Task goal: Begin with the first line of the material and write out each line exactly, ending with the line that contains "from mathutils import". Pictures are not part of the copy.

****************************************

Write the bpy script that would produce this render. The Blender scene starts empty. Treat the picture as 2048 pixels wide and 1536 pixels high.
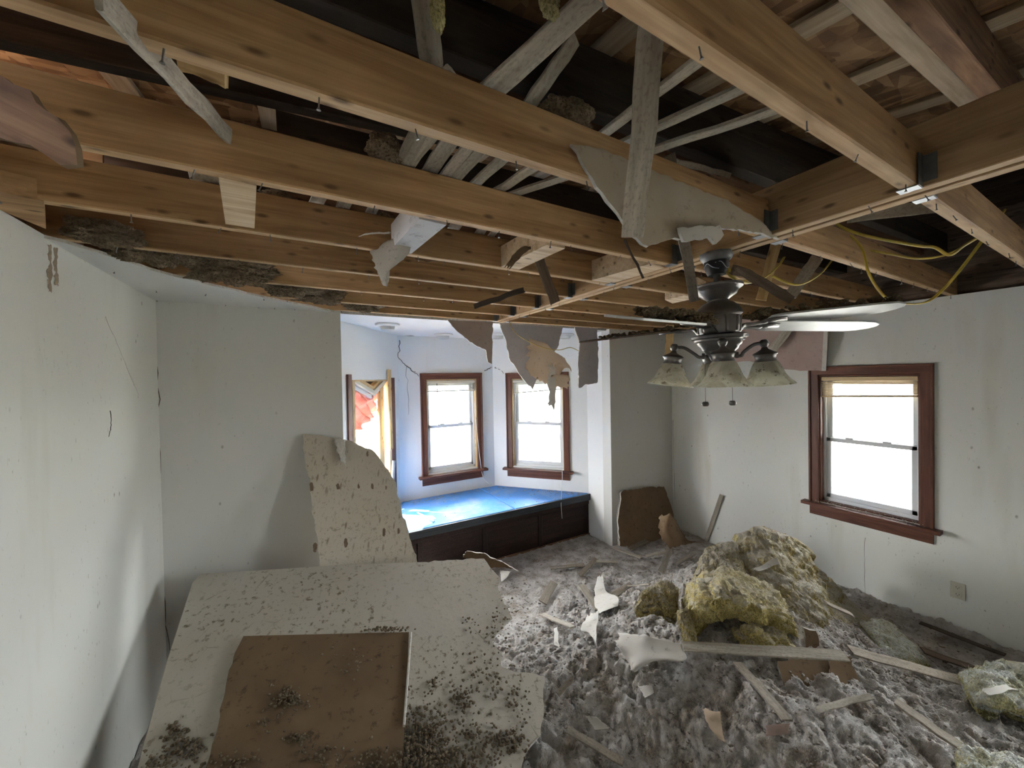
import bpy, bmesh, math, random
import numpy as np
from mathutils import Vector, Matrix, noise as mnoise

# ------------------------------------------------------------------ camera, world, sun, exposure
SC = bpy.context.scene
COL = SC.collection
random.seed(7)
RNG = np.random.default_rng(11)
F_PX, YAW, PITCH, ROLL, CAM_Z = 750.47, .5116, -.0139, -.0177, 1.95
_fw = np.array([math.sin(YAW)*math.cos(PITCH), math.cos(YAW)*math.cos(PITCH), math.sin(PITCH)])
_r0 = np.array([math.cos(YAW), -math.sin(YAW), 0.0]); _u0 = np.cross(_r0, _fw)
_R = math.cos(ROLL)*_r0 + math.sin(ROLL)*_u0; _U = -math.sin(ROLL)*_r0 + math.cos(ROLL)*_u0
CAM = np.array([0, 0, CAM_Z])
cd = bpy.data.cameras.new('camera'); cam = bpy.data.objects.new('camera', cd); COL.objects.link(cam)
cd.sensor_width = 36; cd.lens = F_PX/2048*36; cd.clip_start = .02; cd.clip_end = 300
cam.matrix_world = Matrix(((_R[0], _U[0], -_fw[0], 0), (_R[1], _U[1], -_fw[1], 0), (_R[2], _U[2], -_fw[2], CAM_Z), (0, 0, 0, 1)))
SC.camera = cam
SC.view_settings.view_transform = 'Standard'; SC.view_settings.look = 'None'
SC.view_settings.gamma = 1; SC.view_settings.use_curve_mapping = False
SC.view_settings.exposure = 2.95
SC.cycles.max_bounces = 6; SC.cycles.diffuse_bounces = 4; SC.cycles.glossy_bounces = 3; SC.cycles.transparent_max_bounces = 10
SC.cycles.use_adaptive_sampling = True; SC.cycles.adaptive_threshold = .12; SC.cycles.adaptive_min_samples = 24
SC.cycles.sample_clamp_indirect = 1.0
W = bpy.data.worlds.new('world'); SC.world = W; W.use_nodes = True
bg = W.node_tree.nodes['Background']; bg.inputs[0].default_value = (.97, .985, 1, 1); bg.inputs[1].default_value = 4.6
sl = bpy.data.lights.new('sun', 'SUN'); sl.energy = 9; sl.angle = math.radians(.6); sl.color = (1, .94, .84)
sun = bpy.data.objects.new('sun', sl); COL.objects.link(sun)
sun.rotation_euler = Vector((.42, -.36, -.83)).to_track_quat('-Z', 'Y').to_euler()

# ------------------------------------------------------------------ points from sight lines
def ray(x, y): return _fw + _R*((x-1024)/F_PX) + _U*((768-y)/F_PX)
def pl(x, y, n, d):
    q = ray(x, y); n = np.asarray(n, float); return CAM + q*((d - n@CAM)/(n@q))
def PX(x, y, X): return pl(x, y, (1, 0, 0), X)
def PY(x, y, Y): return pl(x, y, (0, 1, 0), Y)
def PZ(x, y, Z): return pl(x, y, (0, 0, 1), Z)
def PD(x, y, d): return CAM + ray(x, y)*d
def plane3(a, b, c):
    n = np.cross(b-a, c-a); n /= np.linalg.norm(n)
    if n[2] < 0: n = -n
    return n, n@a

# ------------------------------------------------------------------ object helpers
WM = {}
def link(o, parent=None, world=None):
    COL.objects.link(o)
    w = world if world is not None else Matrix()
    o.matrix_basis = w; WM[o.name] = w
    if parent is not None:
        o.parent = parent; o.matrix_parent_inverse = WM[parent.name].inverted()
    return o
def tag(o, label=None, cat=None, group=None, kind=None):
    if label: o['label'] = label
    if cat: o['category'] = cat
    if group: o['group'] = group
    if kind: o['kind'] = kind
    return o
def empty(name, loc=(0, 0, 0), rot=None):
    o = bpy.data.objects.new(name, None); o.empty_display_size = .05
    w = Matrix.Translation(Vector(loc))
    if rot is not None: w = w @ rot.to_4x4()
    return link(o, None, w)
def mesh(name, v, f, mats, parent=None, smooth=False, fm=None, recenter=True):
    v = np.asarray(v, float).reshape(-1, 3)
    c = np.zeros(3)
    if recenter:
        lo, hi = v.min(0), v.max(0); c = np.array([(lo[0]+hi[0])/2, (lo[1]+hi[1])/2, lo[2]])
    me = bpy.data.meshes.new(name)
    if isinstance(f, np.ndarray):
        vv = v - c; n = f.shape[1]
        me.vertices.add(len(vv)); me.vertices.foreach_set('co', vv.astype(np.float32).ravel())
        me.loops.add(f.size); me.loops.foreach_set('vertex_index', f.astype(np.int32).ravel())
        me.polygons.add(len(f)); me.polygons.foreach_set('loop_start', np.arange(0, f.size, n, dtype=np.int32))
        me.update(calc_edges=True); me.validate()
    else:
        me.from_pydata((v-c).tolist(), [], [list(map(int, q)) for q in f])
    if not isinstance(mats, (list, tuple)): mats = [mats]
    for m in mats: me.materials.append(m)
    if fm is not None: me.polygons.foreach_set('material_index', np.asarray(fm, dtype=np.int32))
    if smooth: me.polygons.foreach_set('use_smooth', np.ones(len(me.polygons), dtype=bool))
    me.update()
    o = bpy.data.objects.new(name, me)
    return link(o, parent, Matrix.Translation(Vector(c)))
def basis(x, up):
    x = np.asarray(x, float); x = x/np.linalg.norm(x); up = np.asarray(up, float)
    z = up - x*(up@x)
    if np.linalg.norm(z) < 1e-5: z = np.cross(x, (1, .3, .2))
    z /= np.linalg.norm(z); y = np.cross(z, x); return x, y, z
def place(o, p, x, y, z, parent=None):
    w = Matrix(((x[0], y[0], z[0], p[0]), (x[1], y[1], z[1], p[1]), (x[2], y[2], z[2], p[2]), (0, 0, 0, 1)))
    return link(o, parent, w)
BOARD_CACHE = {}
def board(name, p0, p1, w, t, mat, parent=None, up=(0, 0, 1), ch=.003, wob=0, segs=1, taper=1.0, key=None):
    """a timber from p0 to p1 (centre line), w across, t along 'up', chamfered, optionally rough"""
    p0 = np.asarray(p0, float); p1 = np.asarray(p1, float); L = np.linalg.norm(p1-p0)
    x, y, z = basis(p1-p0, up)
    sec = [(w/2-ch, t/2), (w/2, t/2-ch), (w/2, -t/2+ch), (w/2-ch, -t/2), (-w/2+ch, -t/2), (-w/2, -t/2+ch), (-w/2, t/2-ch), (-w/2+ch, t/2)]
    v, f = [], []
    for i in range(segs+1):
        s = i/segs; k = 1+(taper-1)*s
        oy, oz = (random.gauss(0, wob), random.gauss(0, wob*.6)) if wob else (0, 0)
        for (a, b) in sec:
            ex = random.gauss(0, wob*1.5) if wob and i in (0, segs) else 0
            v.append((s*L+ex, a*k+oy+random.gauss(0, wob*.5), b+oz+random.gauss(0, wob*.3)))
    n = 8
    for i in range(segs):
        for j in range(n):
            f.append((i*n+j, i*n+(j+1) % n, (i+1)*n+(j+1) % n, (i+1)*n+j))
    f.append(tuple(range(n-1, -1, -1))[::-1]); f.append(tuple(segs*n+j for j in range(n))[::-1])
    me = bpy.data.meshes.new(name); me.from_pydata(v, [], f); me.materials.append(mat); me.update()
    bm = bmesh.new(); bm.from_mesh(me); bmesh.ops.recalc_face_normals(bm, faces=bm.faces); bm.to_mesh(me); bm.free()
    o = bpy.data.objects.new(name, me)
    return place(o, p0, x, y, z, parent)
def box(name, lo, hi, mat, parent=None, ch=.003):
    lo = np.asarray(lo, float); hi = np.asarray(hi, float); d = hi-lo; c = (lo+hi)/2
    k = int(np.argmax(d)); ax = np.zeros(3); ax[k] = 1
    up = (0, 0, 1) if k != 2 else (0, 1, 0)
    p0 = c - ax*d[k]/2; p1 = c + ax*d[k]/2
    x, y, z = basis(ax, up)
    return board(name, p0, p1, float(abs(y)@d), float(abs(z)@d), mat, parent, up, min(ch, .3*float(min(abs(y)@d, abs(z)@d))))
def tube(name, pts, r, mat, parent=None, segs=8, flat=1.0, smooth_path=4):
    pts = np.asarray(pts, float)
    if smooth_path > 1 and len(pts) > 2: pts = catmull(pts, smooth_path)
    rr = np.full(len(pts), r) if np.isscalar(r) else np.interp(np.linspace(0, 1, len(pts)), np.linspace(0, 1, len(r)), r)
    v, f = [], []; prev = None
    for i, p in enumerate(pts):
        d = pts[min(i+1, len(pts)-1)]-pts[max(i-1, 0)]; d = d/(np.linalg.norm(d)+1e-9)
        up = prev if prev is not None else np.array((0.1, .2, 1.0))
        a = up-d*(up@d)
        if np.linalg.norm(a) < 1e-4: a = np.cross(d, (1, 0, .3))
        a /= np.linalg.norm(a); b = np.cross(d, a); prev = a
        for j in range(segs):
            t = 2*math.pi*j/segs; v.append(p+a*math.cos(t)*rr[i]*flat+b*math.sin(t)*rr[i])
    for i in range(len(pts)-1):
        for j in range(segs): f.append((i*segs+j, i*segs+(j+1) % segs, (i+1)*segs+(j+1) % segs, (i+1)*segs+j))
    f.append(tuple(range(segs))[::-1]); f.append(tuple((len(pts)-1)*segs+j for j in range(segs)))
    return mesh(name, v, f, mat, parent, smooth=True)
def catmull(p, n):
    p = np.asarray(p, float); q = np.vstack([2*p[0]-p[1], p, 2*p[-1]-p[-2]]); out = []
    for i in range(1, len(q)-2):
        for k in range(n):
            t = k/n; a, b, c, d = q[i-1], q[i], q[i+1], q[i+2]
            out.append(.5*(2*b+(c-a)*t+(2*a-5*b+4*c-d)*t*t+(3*b-a-3*c+d)*t**3))
    out.append(p[-1]); return np.array(out)
def lathe(name, prof, mat, parent=None, at=(0, 0, 0), rot=None, segs=40, smooth=True):
    """prof: list of (r, z); at world point; rot a Matrix 3x3"""
    v, f = [], []; n = len(prof)
    for (r, z) in prof:
        for j in range(segs):
            t = 2*math.pi*j/segs; v.append((r*math.cos(t), r*math.sin(t), z))
    for i in range(n-1):
        for j in range(segs): f.append((i*segs+j, i*segs+(j+1) % segs, (i+1)*segs+(j+1) % segs, (i+1)*segs+j))
    f.append(tuple(range(segs))[::-1]); f.append(tuple((n-1)*segs+j for j in range(segs)))
    me = bpy.data.meshes.new(name); me.from_pydata(v, [], f); me.materials.append(mat)
    me.polygons.foreach_set('use_smooth', np.ones(len(f), dtype=bool)); me.update()
    bm = bmesh.new(); bm.from_mesh(me); bmesh.ops.recalc_face_normals(bm, faces=bm.faces); bm.to_mesh(me); bm.free()
    try: me.set_sharp_from_angle(angle=math.radians(40))
    except Exception: pass
    o = bpy.data.objects.new(name, me)
    w = Matrix.Translation(Vector(at))
    if rot is not None: w = w @ rot.to_4x4()
    return link(o, parent, w)

# ------------------------------------------------------------------ noise (numpy)
_perm = np.concatenate([np.random.default_rng(3).permutation(256)]*2)
_grad = np.random.default_rng(4).normal(size=(256, 3)); _grad /= np.linalg.norm(_grad, axis=1)[:, None]
def perlin(P):
    P = np.asarray(P, float); i = np.floor(P).astype(int); f = P-i; i &= 255
    u = f*f*f*(f*(f*6-15)+10); res = 0
    for dx in (0, 1):
        for dy in (0, 1):
            for dz in (0, 1):
                h = _perm[(_perm[(_perm[(i[:, 0]+dx) & 255]+i[:, 1]+dy) & 255]+i[:, 2]+dz) & 255]
                g = _grad[h]; d = f-np.array((dx, dy, dz))
                w = (u[:, 0] if dx else 1-u[:, 0])*(u[:, 1] if dy else 1-u[:, 1])*(u[:, 2] if dz else 1-u[:, 2])
                res = res+w*(g*d).sum(1)
    return res
def fbm(P, octs=4, billow=False):
    s = 0; a = 1.0
    for o in range(octs):
        n = perlin(np.asarray(P)*2**o+o*17.3); s = s+a*(np.abs(n)*2-.5 if billow else n); a *= .5
    return s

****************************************

Correct response:
Write the bpy script that would produce this render. The Blender scene starts empty. Treat the picture as 2048 pixels wide and 1536 pixels high.
import bpy, bmesh, math, random
import numpy as np
from mathutils import Vector, Matrix, noise as mnoise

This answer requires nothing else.